- **Instructions to follow**: Select the lines below containing the word "this".

(Scene script records)
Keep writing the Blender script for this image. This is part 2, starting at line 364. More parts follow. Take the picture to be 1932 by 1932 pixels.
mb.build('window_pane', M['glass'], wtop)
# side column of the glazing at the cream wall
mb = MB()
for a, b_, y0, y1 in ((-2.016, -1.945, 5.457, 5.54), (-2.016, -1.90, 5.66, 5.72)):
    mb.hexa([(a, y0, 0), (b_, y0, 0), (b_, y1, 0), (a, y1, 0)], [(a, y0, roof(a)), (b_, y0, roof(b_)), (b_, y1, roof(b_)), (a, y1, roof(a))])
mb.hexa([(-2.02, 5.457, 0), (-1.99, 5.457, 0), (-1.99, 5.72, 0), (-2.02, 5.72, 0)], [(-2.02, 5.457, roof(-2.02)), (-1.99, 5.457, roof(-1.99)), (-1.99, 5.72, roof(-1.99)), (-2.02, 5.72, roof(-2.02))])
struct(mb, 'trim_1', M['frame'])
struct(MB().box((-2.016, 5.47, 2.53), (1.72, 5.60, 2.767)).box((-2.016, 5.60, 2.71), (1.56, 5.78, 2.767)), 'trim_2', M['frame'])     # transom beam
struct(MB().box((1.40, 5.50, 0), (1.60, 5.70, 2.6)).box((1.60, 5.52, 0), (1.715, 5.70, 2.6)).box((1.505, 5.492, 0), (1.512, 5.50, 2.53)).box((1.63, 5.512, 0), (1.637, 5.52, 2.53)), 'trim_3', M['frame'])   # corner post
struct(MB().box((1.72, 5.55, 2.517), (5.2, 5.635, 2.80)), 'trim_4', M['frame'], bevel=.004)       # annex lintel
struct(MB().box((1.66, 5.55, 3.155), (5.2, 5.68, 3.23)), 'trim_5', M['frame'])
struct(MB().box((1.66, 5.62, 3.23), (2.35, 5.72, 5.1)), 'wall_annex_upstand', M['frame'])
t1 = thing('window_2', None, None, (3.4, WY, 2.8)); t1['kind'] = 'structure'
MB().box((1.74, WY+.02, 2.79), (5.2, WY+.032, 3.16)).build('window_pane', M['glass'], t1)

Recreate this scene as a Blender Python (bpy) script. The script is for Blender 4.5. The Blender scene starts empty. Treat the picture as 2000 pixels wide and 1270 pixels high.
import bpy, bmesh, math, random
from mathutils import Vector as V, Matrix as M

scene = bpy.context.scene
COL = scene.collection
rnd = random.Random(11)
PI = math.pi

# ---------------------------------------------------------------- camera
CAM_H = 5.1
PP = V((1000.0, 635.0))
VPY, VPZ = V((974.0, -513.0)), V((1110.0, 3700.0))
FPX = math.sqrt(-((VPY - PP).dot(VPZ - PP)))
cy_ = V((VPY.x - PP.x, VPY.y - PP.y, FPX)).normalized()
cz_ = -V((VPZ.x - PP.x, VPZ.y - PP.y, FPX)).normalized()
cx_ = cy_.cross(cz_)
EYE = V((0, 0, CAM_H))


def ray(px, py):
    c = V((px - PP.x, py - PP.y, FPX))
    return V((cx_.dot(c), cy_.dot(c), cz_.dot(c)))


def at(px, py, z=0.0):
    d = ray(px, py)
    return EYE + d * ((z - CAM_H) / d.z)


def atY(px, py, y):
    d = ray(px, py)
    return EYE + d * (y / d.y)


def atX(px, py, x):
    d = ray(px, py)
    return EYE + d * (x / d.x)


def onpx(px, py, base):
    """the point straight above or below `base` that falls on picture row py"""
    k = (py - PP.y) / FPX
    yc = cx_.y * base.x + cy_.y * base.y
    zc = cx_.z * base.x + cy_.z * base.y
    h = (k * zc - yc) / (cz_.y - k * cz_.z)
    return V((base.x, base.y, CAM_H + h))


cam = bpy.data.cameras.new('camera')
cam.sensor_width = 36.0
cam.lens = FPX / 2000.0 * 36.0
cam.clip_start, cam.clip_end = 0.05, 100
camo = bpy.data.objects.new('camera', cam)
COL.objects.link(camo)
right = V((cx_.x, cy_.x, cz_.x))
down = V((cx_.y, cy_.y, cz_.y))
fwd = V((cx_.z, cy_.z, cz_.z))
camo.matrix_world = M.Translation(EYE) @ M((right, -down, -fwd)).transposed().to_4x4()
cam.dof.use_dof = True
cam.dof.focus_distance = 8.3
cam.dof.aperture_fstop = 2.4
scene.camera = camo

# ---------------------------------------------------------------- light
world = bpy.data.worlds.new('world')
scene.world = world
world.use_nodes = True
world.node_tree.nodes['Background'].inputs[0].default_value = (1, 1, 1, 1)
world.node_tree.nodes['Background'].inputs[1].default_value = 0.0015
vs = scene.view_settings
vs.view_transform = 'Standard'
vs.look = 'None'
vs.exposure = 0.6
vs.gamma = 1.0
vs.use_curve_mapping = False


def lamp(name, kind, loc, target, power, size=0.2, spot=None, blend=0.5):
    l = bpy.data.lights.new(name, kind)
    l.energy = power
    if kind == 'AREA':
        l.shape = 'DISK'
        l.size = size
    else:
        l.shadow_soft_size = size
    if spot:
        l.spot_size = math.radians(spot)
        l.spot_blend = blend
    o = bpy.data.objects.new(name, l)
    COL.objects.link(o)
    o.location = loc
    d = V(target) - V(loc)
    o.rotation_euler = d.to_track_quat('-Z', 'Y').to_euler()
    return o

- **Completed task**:
Keep writing the Blender script for this image. This is part 2, starting at line 364. More parts follow. Take the picture to be 1932 by 1932 pixels.
Recreate this scene as a Blender Python (bpy) script. The script is for Blender 4.5. The Blender scene starts empty. Treat the picture as 2000 pixels wide and 1270 pixels high.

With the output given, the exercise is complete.